Quando qualquer objeto oriundo do espaço penetra na atmosfera terrestre, a fricção com o ar tende a fazer com que ele pegue fogo e se desintegre.
Para evitar que isso aconteça com objetos que gostaríamos que voltassem são e salvos – um foguete com astronautas dentro, por exemplo – há muitos truquezinhos. O formato do objeto, as propriedades físico-químicas do material e até o ângulo de entrada na atmosfera são algumas variáveis que podem proteger a tripulação de virar churrasco.
Em um esforço para tornar os retornos à Terra cada vez mais seguros, a Agência Espacial Europeia (ESA) acaba de aprovar uma pesquisa cujo objetivo é observar de perto a destruição de um foguete durante uma reentrada desastrosa na atmosfera.
O contrato foi concedido ao grupo de tecnologia europeu Deimos, que vai desenvolver o Draco, sigla engraçadinha em inglês para Objeto Contêiner de Avaliação de Reentrada Destrutiva.
A missão deve ocorrer em 2027, e lançará uma espaçonave do tamanho de uma máquina de lavar roupa, com peso de 200 kg, projetada para se fragmentar como um satélite normal faria após o final de sua vida útil. Dentro dela, vai uma cápsula de 40 cm reforçada para sobreviver às enormes temperaturas e outras forças da reentrada.
Nela, ficarão armazenados dados sobre a desintegração da nave, assim como sobre a interação de seus materiais com a atmosfera. Por exemplo, o estudo analisará como peças e partículas da espaçonave reagem com as gases presentes em grandes altitudes e quais subprodutos são criados.
O Draco não será controlado remotamente. Por isso, é preciso que tudo seja desenhado para funcionar de maneira completamente independente. Será uma queda passiva e desgovernada, como a que ocorre com a maior parte do lixo espacial quando retorna ao planeta.
Passado o período mais crítico da reentrada, a cápsula acionará um paraquedas e, enquanto desce, transmitirá os valiosos dados coletados por quatro câmeras e 200 sensores antes de se perder nos oceanos. Parece simples, mas cada elemento dessa missão exige um planejamento detalhado.
Por exemplo: só lançar o paraquedas já pode ser muito difícil, já que a cápsula provavelmente estará girando em uma posição imprevisível. Resolvido isso, com o paraquedas aberto, ela deve ter cerca de 20 minutos para se conectar a um satélite geoestacionário e transmitir o enorme volume de dados.
A iniciativa faz parte da carta Zero Debris (“detritos zero”, em tradução livre) da ESA, cujo objetivo é interromper a produção de lixo espacial até 2030. A ESA defende que os foguetes sejam “projetados para a morte” – ou seja, que a sua engenharia considere, desde o começo, o que vai acontecer quando for a hora de pôr fim à missão.

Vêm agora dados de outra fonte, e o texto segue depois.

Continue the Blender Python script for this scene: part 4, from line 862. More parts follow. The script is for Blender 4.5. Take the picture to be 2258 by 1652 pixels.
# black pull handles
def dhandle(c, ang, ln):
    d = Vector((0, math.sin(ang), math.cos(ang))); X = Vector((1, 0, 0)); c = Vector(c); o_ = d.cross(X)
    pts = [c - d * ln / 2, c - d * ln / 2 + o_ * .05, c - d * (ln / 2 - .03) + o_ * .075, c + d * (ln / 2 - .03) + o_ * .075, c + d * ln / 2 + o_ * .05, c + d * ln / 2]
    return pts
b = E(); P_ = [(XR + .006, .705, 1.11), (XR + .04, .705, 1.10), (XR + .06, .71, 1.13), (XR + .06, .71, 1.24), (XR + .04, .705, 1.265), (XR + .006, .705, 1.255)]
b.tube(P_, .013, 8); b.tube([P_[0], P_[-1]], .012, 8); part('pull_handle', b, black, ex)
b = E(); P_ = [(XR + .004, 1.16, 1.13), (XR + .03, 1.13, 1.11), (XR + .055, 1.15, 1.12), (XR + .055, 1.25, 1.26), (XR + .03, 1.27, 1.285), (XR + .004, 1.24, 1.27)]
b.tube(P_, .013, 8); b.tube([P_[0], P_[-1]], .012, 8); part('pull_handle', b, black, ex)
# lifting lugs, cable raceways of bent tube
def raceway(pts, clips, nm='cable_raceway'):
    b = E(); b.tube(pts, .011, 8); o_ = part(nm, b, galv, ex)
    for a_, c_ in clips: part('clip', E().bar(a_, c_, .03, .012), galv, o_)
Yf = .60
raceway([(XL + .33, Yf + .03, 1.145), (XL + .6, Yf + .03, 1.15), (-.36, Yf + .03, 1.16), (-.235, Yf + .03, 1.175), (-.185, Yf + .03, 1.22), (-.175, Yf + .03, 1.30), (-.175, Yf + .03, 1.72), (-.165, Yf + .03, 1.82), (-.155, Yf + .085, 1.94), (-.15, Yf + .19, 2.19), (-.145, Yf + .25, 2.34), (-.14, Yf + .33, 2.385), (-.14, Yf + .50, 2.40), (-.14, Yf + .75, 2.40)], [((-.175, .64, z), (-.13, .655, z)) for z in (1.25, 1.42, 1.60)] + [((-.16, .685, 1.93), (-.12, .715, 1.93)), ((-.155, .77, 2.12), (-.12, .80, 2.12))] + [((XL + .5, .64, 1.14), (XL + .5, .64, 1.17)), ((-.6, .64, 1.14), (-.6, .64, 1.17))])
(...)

“A ciência da reentrada é um elemento essencial do projeto. Precisamos obter mais informações sobre o que acontece quando os satélites queimam na atmosfera, bem como validar nossos modelos de reentrada”, disse, em comunicado, Holger Krag, chefe de segurança espacial da ESA.
“É por isso que os dados exclusivos coletados pelo Draco ajudarão a orientar o desenvolvimento de novas tecnologias para construir satélites mais destrutíveis até 2030.”
Os dados coletados devem ser utilizados para calibrar as projeções dos cientistas. Afinal, não dá para reproduzir um fenômeno como esse em laboratório, e é muito caro ficar construindo foguetes de teste como o Draco toda hora.
“A Draco é uma missão empolgante que esclarecerá muitas das incógnitas sobre a reentrada de satélites. A ironia é que o desenvolvimento de sua espaçonave e cápsula se beneficiaria principalmente dos dados que ela coletará”, diz o chefe do Escritório de Detritos Espaciais da ESA, Tim Flohrer, no mesmo comunicado.
“O Draco nos tirará do ciclo do ovo e da galinha e criará um conjunto de dados diferente para calibrar nossos sistemas e modelos, além de promover a implementação de tecnologias de lixo zero em um futuro próximo.”